Сколько же идей рождалось у Беляковича! Сколько раз он проникал в авторский замысел и вытягивал из него новое, неожиданное, фантастическое. Был ли это режиссерский театр? Да. Был ли это театр актерский? Да. При этом режиссер беспрестанно продвигал идеи, которые раньше назвали бы махровым формализмом – никак иначе, со всеми оргвыводами. При этом актеры играли так, будто от их игры зависели судьбы мира. Ни в одном театре ничего подобного я не видел… Только один раз, давно, в начале шестидесятых посчастливилось мне смотреть в Малом «Власть тьмы» в постановке Бориса Равенских. Играли Ильинский, Жаров, Доронин (неоднократно слышал, читал, что этот спектакль был лучшим театральным действом того времени). Актеры Беляковича того же замеса. А сам он – ученик Равенских (получил-таки, «без отрыва от производства» режиссерское образование). Равенских же начинал у Мейерхольда. Так что к безмерному таланту своему Белякович приобрел впечатляющую театральную «родословную».
* * *
Он сам, душа его были, как сейчас принято говорить в России, заточены под его одержимость. А вот сердце не выдержало. Он понимал – не выдержит. Но ничего не мог поделать: театр – божество, без жертв не обходится. И Белякович такую жертву принес.

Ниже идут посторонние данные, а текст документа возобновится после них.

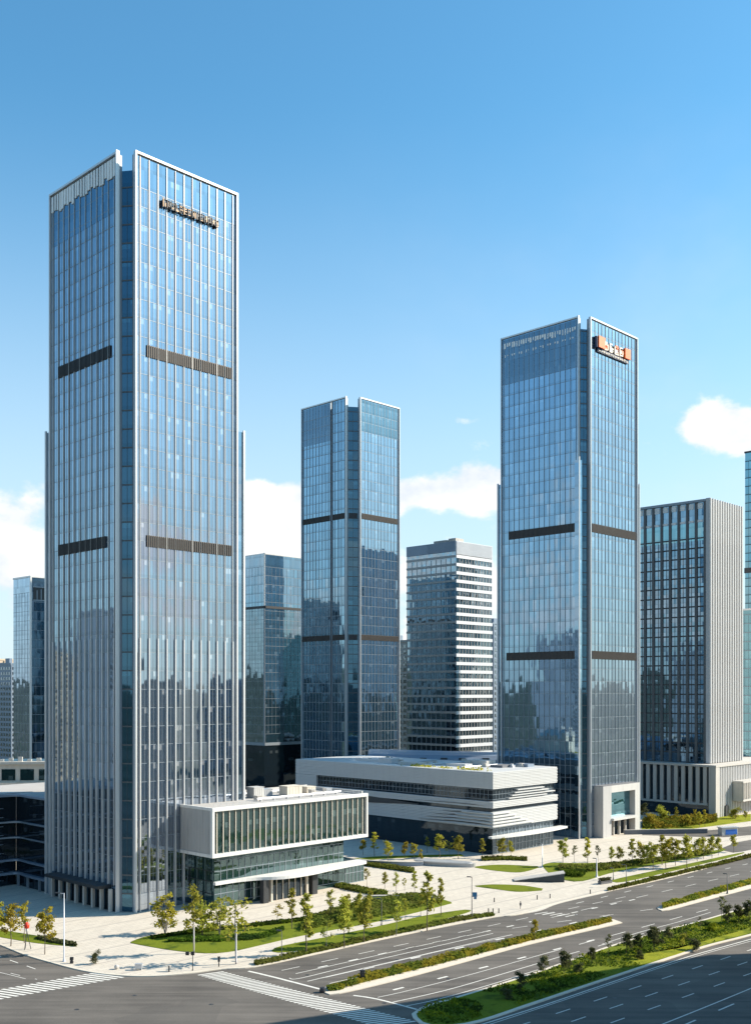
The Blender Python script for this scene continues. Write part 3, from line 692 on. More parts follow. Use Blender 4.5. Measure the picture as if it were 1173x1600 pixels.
# ---- tower B in the middle distance
oB = P(550, 444); LB, WB, ZB = 28.7, 31.3, 174.2
tB = thing('glass_tower', 'bluish glass tower without a sign, standing behind the white podium hall', 'tower', oB, TH)
glass_tower(tB, LB, WB, ZB, 4.5, 3.5, M['glassB'], M['glassNotch'], 4.1, dict(step=2.0, w=.11, d=.14),
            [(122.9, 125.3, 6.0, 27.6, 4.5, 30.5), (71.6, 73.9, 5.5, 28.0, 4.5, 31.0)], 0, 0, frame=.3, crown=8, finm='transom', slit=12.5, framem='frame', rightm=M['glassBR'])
cz = MB(); cz.box(-.06, -.004, 13.3, WB - .6, ZB - 17, ZB - .9); cz.build('crown_louvre_zone', M['crownglass'], tB)
cz = MB(); cz.box(5, LB - .6, -.06, -.004, ZB - 14, ZB - .9); cz.build('crown_louvre_zone', M['glassH'], tB)

# ---- F: white podium hall with long strip windows
oF = G(770, 1338); LF, WF, ZF = 33.7, 90.0, 25.4
tF = thing('podium_hall', 'long white panelled hall with dark strip windows and a planted roof', 'building', oF, TH)
def planks(b, x0, x1, y0, y1, z0, z1, h=.48):
    """ring of thin horizontal boards round the two visible faces"""
    n = max(1, round((z1 - z0) / h)); s = (z1 - z0) / n
    for k in range(n):
        o = .10 if k % 2 else 0.0
        b.box(x0 - o, x1 + o, y0 - o, y1, z0 + k * s, z0 + (k + 1) * s - .07)
for (z0, z1, o) in ((20.2, ZF, 0.0), (14.4, 16.4, .15), (8.3, 13.2, .05)):
    b = MB(); planks(b, -o, LF, -o, WF, z0, z1); b.build('panel_band', M['hall'], tF)
core = MB(); core.box(.9, LF - .9, .9, WF - 1, .1, ZF - 1.4); core.build('strip_window', M['glassDark'], tF)
for y in range(4, 88, 2):
    pass
transoms((.9, WF - 1), (.9, .9), [16.9, 18.4, 19.8], .1, .1, M['transom'], tF, vstep=1.6, vw=.1); transoms((.9, .9), (LF - .9, .9), [16.9, 18.4, 19.8], .1, .1, M['transom'], tF, vstep=1.6, vw=.1)
b = MB(); planks(b, -.02, .88, 79, WF - .03, 16.45, 20.15); b.build('panel_band', M['hall'], tF)
for k, (z, l) in enumerate(((16.75, 24), (17.5, 27), (18.3, 22), (19.1, 18))):     # louvres that run part way over the strip window on the sunlit side
    b = MB(); b.box(8 + k * 1.5, 8 + k * 1.5 + l - 4, -.1, .85, z, z + .32); b.build('louvre_blade', M['hall'], tF)
# tapering dark slits on the long side
for (y0, y1, zc, hm, amp) in ((1.5, 30, 9.2, .30, .25), (1.5, 27, 10.3, .34, .35), (1.5, 24, 11.4, .34, .30), (1.5, 20, 12.5, .30, .2), (30, 86, 13.5, 2.2, .0), (2, 34, 15.0, .22, .1)):
    N = 16; b = MB()
    for k in range(N):
        f0, f1 = k / N, (k + 1) / N
        def zz(f): return zc + amp * math.sin(f * 5.0), hm * (min(1, f * 6) * (1 - f ** 3) if amp else min(1, .12 + f * 2.2))
        (c0, h0), (c1, h1) = zz(f0), zz(f1); ya, yb = y0 + (y1 - y0) * f0, y0 + (y1 - y0) * f1
        b.quad([(-.26, yb, c1 - h1 / 2), (-.26, ya, c0 - h0 / 2), (-.26, ya, c0 + h0 / 2), (-.26, yb, c1 + h1 / 2)])
        b.quad([(-.26, ya, c0 + h0 / 2), (-.02, ya, c0 + h0 / 2), (-.02, yb, c1 + h1 / 2), (-.26, yb, c1 + h1 / 2)])
        b.quad([(-.26, yb, c1 - h1 / 2), (-.02, yb, c1 - h1 / 2), (-.02, ya, c0 - h0 / 2), (-.26, ya, c0 - h0 / 2)])
    b.build('dark_slit', M['darkmetal'], tF)
for k in range(5):
    b = MB(); b.box(-.55, -.06, .5, 22 - k * 2.5, 8.7 + k * .95, 8.98 + k * .95); b.box(-.55, 20 - k * 3, -.55, -.08, 8.7 + k * .95, 8.98 + k * .95); b.build('louvre_blade', M['hall'], tF)
b = MB(); b.prism(cr([(-1.2, -.5), (6, -2.3), (16, -3.3), (26, -3.2), (LF + 3, -2.0)], 4) + [(LF + 3, .85), (-1.2, .85)], 5.3, 5.9); b.build('canopy', M['white_trim'], tF)
transoms((1, .895), (LF - 1, .895), [.3, 2.6, 5.0, 7.8], .14, .14, M['transom'], tF, vstep=1.9, vw=.22)
b = MB(); b.box(1.0, LF - 1, 1.0, WF - 1.2, ZF - 1.38, ZF - .7); b.build('roof', M['roofgrey'], tF)
for (x, y, sx_, sy_, h, mt) in ((8, 40, 5, 9, 1.6, 'white'), (9, 52, 4, 6, 2.2, 'galv'), (14, 25, 4, 8, 1.5, 'galv'), (20, 12, 6, 5, 1.4, 'roofdark'), (24, 24, 5, 9, 2.2, 'white'), (10, 62, 3, 12, 1.5, 'galv'), (27, 8, 3.5, 5, 1.6, 'bluegrey')):
    q = MB(); q.box(x - sx_ / 2, x + sx_ / 2, y - sy_ / 2, y + sy_ / 2, ZF - .69, ZF - .7 + h)
    for k in range(5): q.box(x - sx_ / 2 - .06, x - sx_ / 2 - .004, y - sy_ / 2 + sy_ * (.1 + k * .18), y - sy_ / 2 + sy_ * (.18 + k * .18), ZF - .4, ZF - .9 + h)
    q.build('rooftop_unit', M[mt], tF)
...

Отпевали Валерия Романовича Беляковича в той самой церкви Архангела Михаила, под сенью которой родился и по сию пору, вот уже сорок лет, живет его театр. Похоронили на кладбище в родном Вострякове. Выразить сожаление, скорбь? Пустое…
Раз в неделю я проезжаю мимо его театра. Мне делается не по себе: чувствую, будто с Беляковичем ушло в небытие что-то очень дорогое, которое было частью моей души и без которого мне теперь будет непросто обойтись.